Le noyau atomique est un casse-tête. En effet, l’interaction forte entre les protons et les neutrons qui le composent (appelés « nucléons ») dépend de nombreuses valeurs. Les nucléons sont soumis à des forces à deux corps, mais également à des forces à trois corps. Ces caractéristiques, entre autres, rendent particulièrement difficile la modélisation théorique des noyaux atomiques.

Toutefois, au cours des dernières décennies, les calculs théoriques ab initio, qui s’efforcent d’arriver à une description du noyau sur la base des principes premiers, ont commencé à faire évoluer notre compréhension du noyau. Ces calculs nécessitent moins d’hypothèses que les modèles nucléaires usuels et leur capacité prédictive est plus élevée. Cependant, dans la mesure où ils ne peuvent jusqu’à présent être utilisés que pour prédire les propriétés des noyaux jusqu’à une certaine masse atomique, il n’est pas toujours possible de les comparer aux calculs dits DFT (Théorie de la fonctionnelle de la densité), qui sont eux aussi fondamentaux et performants et qui sont utilisés depuis plus longtemps. Une telle comparaison est pourtant essentielle si l’on veut construire un modèle nucléaire applicable de manière générale.

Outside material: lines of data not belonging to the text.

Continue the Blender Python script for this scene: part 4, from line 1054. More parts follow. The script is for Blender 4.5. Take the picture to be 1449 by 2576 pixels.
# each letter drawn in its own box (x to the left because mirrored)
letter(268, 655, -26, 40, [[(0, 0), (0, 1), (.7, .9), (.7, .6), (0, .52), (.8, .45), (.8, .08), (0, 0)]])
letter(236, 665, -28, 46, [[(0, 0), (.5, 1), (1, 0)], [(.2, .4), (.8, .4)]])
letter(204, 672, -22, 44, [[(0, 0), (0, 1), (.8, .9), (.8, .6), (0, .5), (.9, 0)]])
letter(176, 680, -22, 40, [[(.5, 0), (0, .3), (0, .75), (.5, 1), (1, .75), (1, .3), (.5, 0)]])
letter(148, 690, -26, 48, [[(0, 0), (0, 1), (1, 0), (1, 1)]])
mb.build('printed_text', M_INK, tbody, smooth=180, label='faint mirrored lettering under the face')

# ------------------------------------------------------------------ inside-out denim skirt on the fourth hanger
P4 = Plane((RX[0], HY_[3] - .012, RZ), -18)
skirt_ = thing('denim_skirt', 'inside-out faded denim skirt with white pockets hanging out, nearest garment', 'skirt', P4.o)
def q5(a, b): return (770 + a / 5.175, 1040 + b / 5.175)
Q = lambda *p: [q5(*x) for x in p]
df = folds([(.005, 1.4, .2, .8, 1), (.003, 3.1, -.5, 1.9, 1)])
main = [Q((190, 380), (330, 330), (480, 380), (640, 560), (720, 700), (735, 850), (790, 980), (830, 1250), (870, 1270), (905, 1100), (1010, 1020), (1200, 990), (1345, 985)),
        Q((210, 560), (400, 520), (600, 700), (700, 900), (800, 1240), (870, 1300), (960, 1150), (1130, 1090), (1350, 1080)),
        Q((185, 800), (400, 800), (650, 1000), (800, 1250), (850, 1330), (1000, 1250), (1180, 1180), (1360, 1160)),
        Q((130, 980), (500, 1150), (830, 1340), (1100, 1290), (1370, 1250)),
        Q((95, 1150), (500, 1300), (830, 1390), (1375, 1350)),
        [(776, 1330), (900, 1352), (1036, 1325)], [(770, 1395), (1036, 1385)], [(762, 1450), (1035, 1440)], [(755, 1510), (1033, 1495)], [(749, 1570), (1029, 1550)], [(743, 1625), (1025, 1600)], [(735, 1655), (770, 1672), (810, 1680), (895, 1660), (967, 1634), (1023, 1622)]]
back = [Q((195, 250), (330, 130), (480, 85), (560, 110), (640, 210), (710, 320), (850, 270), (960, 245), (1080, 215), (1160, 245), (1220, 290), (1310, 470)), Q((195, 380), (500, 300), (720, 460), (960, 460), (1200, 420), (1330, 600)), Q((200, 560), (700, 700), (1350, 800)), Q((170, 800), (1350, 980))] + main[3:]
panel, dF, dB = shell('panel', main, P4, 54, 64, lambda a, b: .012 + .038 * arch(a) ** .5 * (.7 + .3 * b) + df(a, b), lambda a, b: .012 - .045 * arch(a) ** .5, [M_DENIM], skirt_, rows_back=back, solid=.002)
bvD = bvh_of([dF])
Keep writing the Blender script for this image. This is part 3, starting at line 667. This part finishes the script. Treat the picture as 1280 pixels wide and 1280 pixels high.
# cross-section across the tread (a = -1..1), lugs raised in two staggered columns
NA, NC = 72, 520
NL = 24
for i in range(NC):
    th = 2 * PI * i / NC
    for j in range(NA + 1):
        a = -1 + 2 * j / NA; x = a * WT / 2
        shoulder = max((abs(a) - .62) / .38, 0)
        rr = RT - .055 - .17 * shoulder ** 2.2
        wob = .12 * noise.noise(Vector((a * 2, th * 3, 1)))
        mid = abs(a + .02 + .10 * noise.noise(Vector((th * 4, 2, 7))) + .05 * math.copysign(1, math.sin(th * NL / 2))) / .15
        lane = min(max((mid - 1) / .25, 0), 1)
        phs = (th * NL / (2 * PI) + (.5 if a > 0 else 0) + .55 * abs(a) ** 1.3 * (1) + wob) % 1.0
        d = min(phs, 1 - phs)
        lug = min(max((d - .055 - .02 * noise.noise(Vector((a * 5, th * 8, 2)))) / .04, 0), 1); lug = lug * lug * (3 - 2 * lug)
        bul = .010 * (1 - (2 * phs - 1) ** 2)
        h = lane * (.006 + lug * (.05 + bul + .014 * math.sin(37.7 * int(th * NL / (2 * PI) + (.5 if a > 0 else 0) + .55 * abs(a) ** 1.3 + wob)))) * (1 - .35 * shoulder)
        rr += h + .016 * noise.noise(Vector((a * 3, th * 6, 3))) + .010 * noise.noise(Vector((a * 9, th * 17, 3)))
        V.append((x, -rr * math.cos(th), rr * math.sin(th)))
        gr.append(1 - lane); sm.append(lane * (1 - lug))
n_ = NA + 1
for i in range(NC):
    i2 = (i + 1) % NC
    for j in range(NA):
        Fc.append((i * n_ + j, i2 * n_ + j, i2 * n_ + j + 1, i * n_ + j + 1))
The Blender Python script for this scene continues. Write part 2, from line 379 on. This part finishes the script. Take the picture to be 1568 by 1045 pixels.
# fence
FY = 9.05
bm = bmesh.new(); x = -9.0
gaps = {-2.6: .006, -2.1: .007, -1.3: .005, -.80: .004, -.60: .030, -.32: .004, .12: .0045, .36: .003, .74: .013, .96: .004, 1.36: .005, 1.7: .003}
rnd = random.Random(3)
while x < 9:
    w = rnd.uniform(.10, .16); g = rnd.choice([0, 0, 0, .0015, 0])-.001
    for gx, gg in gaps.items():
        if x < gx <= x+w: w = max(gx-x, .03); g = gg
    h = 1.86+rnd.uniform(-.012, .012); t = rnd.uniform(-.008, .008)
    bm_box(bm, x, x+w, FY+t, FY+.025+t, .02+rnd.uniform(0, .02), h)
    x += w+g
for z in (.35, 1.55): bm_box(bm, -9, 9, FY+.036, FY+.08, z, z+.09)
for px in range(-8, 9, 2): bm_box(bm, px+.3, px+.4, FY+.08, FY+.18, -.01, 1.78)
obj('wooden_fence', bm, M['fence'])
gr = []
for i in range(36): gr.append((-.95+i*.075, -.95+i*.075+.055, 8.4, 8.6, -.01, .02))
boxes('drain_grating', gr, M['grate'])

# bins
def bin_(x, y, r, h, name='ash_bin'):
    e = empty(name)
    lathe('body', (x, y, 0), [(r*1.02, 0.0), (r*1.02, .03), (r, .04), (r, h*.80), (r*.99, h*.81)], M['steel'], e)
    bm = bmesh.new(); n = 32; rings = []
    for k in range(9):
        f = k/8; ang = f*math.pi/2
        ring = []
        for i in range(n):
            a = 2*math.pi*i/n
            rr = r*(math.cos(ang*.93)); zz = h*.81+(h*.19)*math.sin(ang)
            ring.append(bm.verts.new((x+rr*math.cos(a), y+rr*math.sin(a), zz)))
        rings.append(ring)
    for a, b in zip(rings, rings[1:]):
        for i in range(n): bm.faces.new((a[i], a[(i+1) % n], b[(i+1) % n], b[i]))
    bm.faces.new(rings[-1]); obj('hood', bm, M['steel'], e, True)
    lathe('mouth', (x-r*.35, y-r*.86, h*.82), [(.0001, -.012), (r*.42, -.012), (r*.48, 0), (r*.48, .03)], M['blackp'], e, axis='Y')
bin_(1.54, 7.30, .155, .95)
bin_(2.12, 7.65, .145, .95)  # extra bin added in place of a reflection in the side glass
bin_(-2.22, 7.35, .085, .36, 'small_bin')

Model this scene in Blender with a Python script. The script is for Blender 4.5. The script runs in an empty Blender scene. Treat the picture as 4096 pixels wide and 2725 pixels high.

Dans un article récemment publié dans la revue Physical Review Letters, une équipe internationale travaillant auprès de l’installation ISOLDE du CERN explique comment une combinaison unique de données expérimentales de haute qualité et de calculs ab initio et DFT appliqués à la physique nucléaire a permis d’obtenir une excellente concordance entre les différents calculs, et aussi entre les données et les calculs.

« Notre étude démontre que bâtir une théorie nucléaire de précision sur la base des principes premiers ne tient plus du rêve », déclare le premier auteur de l’article, Stephan Malbrunot, du CERN. « En effet, dans nos travaux, les calculs concordent entre eux et aussi avec les données recueillies auprès d’ISOLDE sur les noyaux de nickel, et cela avec une faible incertitude théorique. »

À l’aide de méthodes expérimentales déployées auprès d’ISOLDE, notamment une technique de détection de la lumière émise par les atomes à vie brève lorsqu’ils sont exposés à la lumière d’un laser, Malbrunot et ses collègues ont déterminé les rayons (de charge) pour une gamme de noyaux de nickel à vie brève ayant le même nombre de protons, 28, mais un nombre de neutrons différent. Ces 28 protons forment une couche entière au sein du noyau, ce qui se traduit par des noyaux plus étroitement liés et plus stables que les noyaux voisins. Ces noyaux « magiques » sont d’excellents objets d’étude pour les théories nucléaires et, compte tenu de leur rayon, les noyaux de nickel sont les derniers noyaux magiques mal connus dont la masse se situe dans la région de masses qui permettent de réaliser des calculs ab initio et DFT.

En comparant les données sur les rayons d’ISOLDE avec trois calculs purement théoriques (ab initio) et un calcul DFT, les scientifiques ont constaté que les calculs concordent avec les données, et entre eux, avec une incertitude théorique de l’ordre d’un centième.

« Une concordance à un tel niveau de précision montre qu’il sera un jour possible de construire un modèle applicable à l’ensemble de la carte des noyaux », déclare Stephan Malbrunot.